Reporter: Asep Munazat Zatnika | Editor: Dikky Setiawan
JAKARTA. Presiden Susilo Bambang Yudhoyono (SBY) mengaku tidak berniat untuk memperlemah wewenang Komisi Pemberantasan Korupsi (KPK) dengan melakukan perubahan undang-undang Kitab Undang-undang Hukum Pidana (KUHP). Juru Bicara Kepresidenan Julian Aldrin Pasha mengatakan, pihaknya mempersilahkan KPK untuk ikut dalam pembahasan.

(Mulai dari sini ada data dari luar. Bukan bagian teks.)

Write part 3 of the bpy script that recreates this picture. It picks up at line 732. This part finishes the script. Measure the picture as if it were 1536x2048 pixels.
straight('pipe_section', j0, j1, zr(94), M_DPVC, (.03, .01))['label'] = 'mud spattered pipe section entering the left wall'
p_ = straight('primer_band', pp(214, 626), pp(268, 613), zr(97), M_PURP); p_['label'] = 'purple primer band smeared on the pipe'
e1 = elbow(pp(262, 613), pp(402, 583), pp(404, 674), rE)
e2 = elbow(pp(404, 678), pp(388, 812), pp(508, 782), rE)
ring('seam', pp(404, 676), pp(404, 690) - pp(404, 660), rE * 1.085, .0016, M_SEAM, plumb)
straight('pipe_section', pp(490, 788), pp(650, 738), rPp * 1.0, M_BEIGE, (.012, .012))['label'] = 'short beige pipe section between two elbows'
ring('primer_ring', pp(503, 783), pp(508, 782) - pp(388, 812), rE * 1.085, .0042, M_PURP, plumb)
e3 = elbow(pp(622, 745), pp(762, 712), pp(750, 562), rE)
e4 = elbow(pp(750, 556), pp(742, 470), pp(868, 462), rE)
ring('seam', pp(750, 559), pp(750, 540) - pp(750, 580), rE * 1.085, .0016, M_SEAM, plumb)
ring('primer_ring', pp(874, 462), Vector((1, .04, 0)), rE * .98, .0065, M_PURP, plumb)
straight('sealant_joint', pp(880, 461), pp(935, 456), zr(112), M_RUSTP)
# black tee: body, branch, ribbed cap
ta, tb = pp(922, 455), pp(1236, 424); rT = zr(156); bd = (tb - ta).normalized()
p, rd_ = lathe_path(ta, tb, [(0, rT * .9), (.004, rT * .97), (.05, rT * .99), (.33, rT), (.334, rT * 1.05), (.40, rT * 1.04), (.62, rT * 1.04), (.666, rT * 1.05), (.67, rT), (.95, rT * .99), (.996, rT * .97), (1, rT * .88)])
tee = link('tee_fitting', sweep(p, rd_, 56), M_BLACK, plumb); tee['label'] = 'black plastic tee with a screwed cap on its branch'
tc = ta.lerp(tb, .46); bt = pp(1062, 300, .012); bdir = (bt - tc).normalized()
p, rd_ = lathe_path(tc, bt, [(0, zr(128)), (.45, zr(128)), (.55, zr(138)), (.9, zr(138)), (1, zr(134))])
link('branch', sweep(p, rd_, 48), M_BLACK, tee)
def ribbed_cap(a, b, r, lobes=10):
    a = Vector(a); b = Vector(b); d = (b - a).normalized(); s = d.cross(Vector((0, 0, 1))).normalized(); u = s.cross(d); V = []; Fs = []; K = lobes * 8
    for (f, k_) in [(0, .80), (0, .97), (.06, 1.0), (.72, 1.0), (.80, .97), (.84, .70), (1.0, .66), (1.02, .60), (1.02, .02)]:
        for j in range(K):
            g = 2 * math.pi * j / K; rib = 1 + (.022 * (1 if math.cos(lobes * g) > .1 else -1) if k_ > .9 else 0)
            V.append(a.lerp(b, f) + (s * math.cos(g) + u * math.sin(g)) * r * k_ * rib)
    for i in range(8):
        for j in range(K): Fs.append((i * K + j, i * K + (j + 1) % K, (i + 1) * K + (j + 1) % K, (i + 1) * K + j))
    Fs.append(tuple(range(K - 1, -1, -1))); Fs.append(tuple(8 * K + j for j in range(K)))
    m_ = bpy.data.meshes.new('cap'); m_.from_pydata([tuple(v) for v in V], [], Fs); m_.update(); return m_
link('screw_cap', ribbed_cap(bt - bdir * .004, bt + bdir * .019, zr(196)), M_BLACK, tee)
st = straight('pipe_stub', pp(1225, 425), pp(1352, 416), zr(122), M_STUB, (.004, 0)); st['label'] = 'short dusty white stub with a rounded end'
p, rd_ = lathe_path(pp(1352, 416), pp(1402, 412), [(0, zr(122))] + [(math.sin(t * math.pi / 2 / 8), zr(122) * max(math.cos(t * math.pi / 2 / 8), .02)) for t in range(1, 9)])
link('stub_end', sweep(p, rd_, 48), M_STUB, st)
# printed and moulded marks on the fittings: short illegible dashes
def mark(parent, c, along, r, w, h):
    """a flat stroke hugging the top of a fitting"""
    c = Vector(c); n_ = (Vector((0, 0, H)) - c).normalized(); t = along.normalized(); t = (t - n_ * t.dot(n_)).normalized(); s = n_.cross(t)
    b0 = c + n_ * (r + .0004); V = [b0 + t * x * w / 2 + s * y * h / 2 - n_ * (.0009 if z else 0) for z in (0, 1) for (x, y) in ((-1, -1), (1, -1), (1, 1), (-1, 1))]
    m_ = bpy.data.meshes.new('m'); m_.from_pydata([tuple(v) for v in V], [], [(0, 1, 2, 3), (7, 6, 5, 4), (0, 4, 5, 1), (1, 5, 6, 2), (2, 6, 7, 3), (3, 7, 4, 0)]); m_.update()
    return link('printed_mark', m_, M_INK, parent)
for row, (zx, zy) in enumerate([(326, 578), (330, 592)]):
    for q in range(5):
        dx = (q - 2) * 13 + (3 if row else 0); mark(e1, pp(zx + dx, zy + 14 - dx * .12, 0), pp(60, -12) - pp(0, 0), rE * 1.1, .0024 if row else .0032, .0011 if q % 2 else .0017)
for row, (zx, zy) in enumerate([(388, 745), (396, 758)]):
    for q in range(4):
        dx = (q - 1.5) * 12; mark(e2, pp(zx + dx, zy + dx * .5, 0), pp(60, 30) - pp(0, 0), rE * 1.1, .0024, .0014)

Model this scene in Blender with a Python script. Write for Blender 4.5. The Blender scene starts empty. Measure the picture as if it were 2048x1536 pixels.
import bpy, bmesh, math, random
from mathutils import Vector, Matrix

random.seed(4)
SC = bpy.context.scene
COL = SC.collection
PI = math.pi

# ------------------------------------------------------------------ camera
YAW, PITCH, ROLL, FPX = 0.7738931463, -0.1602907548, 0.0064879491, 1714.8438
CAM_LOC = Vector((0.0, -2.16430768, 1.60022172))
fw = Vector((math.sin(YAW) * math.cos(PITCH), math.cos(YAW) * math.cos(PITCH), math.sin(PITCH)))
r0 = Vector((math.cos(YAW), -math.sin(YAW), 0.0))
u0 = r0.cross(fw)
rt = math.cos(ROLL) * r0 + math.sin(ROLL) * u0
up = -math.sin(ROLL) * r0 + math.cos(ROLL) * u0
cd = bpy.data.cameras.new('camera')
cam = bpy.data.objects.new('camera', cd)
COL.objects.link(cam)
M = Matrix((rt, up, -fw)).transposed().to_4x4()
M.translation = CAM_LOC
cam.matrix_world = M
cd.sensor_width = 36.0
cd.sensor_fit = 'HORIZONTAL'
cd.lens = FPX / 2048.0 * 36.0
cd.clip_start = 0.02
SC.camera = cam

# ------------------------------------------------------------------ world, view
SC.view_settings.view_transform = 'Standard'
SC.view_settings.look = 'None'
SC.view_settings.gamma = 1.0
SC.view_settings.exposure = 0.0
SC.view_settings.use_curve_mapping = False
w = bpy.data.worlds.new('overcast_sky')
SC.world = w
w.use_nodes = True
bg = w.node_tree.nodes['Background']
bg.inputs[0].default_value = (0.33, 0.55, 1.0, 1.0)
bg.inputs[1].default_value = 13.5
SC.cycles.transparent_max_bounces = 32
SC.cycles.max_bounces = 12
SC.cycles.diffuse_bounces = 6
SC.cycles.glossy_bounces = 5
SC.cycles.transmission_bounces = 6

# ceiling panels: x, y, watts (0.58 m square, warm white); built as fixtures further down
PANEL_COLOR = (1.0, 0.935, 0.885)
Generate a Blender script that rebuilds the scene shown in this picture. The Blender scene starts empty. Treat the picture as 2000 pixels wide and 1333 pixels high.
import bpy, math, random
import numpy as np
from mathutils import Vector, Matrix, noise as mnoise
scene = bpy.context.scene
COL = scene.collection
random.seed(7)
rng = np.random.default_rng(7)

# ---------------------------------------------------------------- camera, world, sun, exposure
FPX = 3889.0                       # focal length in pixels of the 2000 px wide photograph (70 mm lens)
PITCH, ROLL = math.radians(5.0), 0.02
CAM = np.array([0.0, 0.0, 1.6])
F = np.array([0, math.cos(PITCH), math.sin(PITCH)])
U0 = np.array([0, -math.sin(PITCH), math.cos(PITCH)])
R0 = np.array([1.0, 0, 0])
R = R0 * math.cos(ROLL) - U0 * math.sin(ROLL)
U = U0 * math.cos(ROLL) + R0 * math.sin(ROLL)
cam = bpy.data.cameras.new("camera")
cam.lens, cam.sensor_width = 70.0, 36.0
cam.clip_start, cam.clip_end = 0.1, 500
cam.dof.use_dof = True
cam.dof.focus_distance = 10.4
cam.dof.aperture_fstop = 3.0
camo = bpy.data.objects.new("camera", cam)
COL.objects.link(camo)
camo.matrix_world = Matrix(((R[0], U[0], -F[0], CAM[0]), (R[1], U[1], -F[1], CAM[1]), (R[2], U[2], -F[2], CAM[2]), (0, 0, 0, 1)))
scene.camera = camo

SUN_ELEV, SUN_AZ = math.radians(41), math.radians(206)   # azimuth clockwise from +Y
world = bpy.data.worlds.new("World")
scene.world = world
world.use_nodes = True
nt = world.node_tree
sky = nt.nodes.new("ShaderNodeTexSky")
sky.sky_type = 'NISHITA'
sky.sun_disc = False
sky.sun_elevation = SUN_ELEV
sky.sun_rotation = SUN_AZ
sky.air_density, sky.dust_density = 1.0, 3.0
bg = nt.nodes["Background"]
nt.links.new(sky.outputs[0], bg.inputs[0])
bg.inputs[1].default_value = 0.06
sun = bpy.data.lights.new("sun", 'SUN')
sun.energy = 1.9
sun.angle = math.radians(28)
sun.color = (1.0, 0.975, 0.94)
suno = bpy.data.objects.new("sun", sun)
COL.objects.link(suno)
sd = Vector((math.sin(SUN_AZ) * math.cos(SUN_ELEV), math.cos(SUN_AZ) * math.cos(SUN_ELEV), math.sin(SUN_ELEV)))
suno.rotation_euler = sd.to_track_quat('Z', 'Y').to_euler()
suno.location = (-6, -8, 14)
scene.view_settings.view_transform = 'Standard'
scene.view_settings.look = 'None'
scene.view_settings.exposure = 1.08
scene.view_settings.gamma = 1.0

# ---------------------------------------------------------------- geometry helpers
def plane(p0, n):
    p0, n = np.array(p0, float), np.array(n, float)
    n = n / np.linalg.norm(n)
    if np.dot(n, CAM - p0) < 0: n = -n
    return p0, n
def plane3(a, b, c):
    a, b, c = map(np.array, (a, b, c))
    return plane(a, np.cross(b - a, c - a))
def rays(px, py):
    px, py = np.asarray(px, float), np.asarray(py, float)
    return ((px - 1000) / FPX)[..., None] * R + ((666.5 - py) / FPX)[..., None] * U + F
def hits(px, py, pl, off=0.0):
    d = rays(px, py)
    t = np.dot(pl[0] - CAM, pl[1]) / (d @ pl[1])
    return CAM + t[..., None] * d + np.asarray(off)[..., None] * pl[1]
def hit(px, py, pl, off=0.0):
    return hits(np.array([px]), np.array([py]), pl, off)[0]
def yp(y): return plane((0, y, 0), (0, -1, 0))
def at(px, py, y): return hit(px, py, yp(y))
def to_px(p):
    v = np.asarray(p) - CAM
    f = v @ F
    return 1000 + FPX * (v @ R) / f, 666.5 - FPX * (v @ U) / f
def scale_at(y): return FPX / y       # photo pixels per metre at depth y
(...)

Selain itu, Julian juga bilang, kalau presiden meminta KPK untuk menghormati proses pembahasan yang tengah berlangsung di Dewan Perwakilan Rakyat (DPR).
"Ada bagian tertentu yang ingin disempurnakan, jadi silahkan (kalau ada keberatan) disampaikan ke DPR," ujar Julian, Rabu (26/2) di Istana Negara.
Menurut Julian, pemerintah masih memegang komitmen untuk mendukung KPK dalam upaya memberantas korupsi di Indonesia. Justru, menurutnya, diajukannya perubahan UU KUHP ini untuk menyempurnakan aturan tersebut.
Sementara itu, Menteri Koordinator bidang politik hukum dan keamanan (menkopolhukam) Djoko Suyanto mengatakan, dirinya bersama DPR siap membahas RUU KUHP bersama-sama dengan KPK. Ia menegaskan, keberadaan RUU KUHP ini sudah direncanakan sejak 12 tahun lalu, jauh sebelum KPK didirikan.
Jadi, keberadaan RUU KUHP ini bukan untuk menumpulkan peran KPK dalam pemberantasan korupsi. Kalaupun ada ketidak sesuaian, maka itu bisa dibicarakan bersama. Itulah mengapa RUU ini perlu dibahas, tidak langsung di ketuk.
Sebelumnya, KPK dan sejumlah pihak menilai keberadaan RUU KUHP ini bisa melemahkan posisi KPK, karena ada sejumlah pasal yang mengurangi wewenang KPK dalam menangani kasus tindak pidana korupsi. Misalnya saja, kewenangan KPK dalam melakukan penyadapan, yang tidak akan sebebas sperti sekarang, karena harus melalui ijin pengadilan.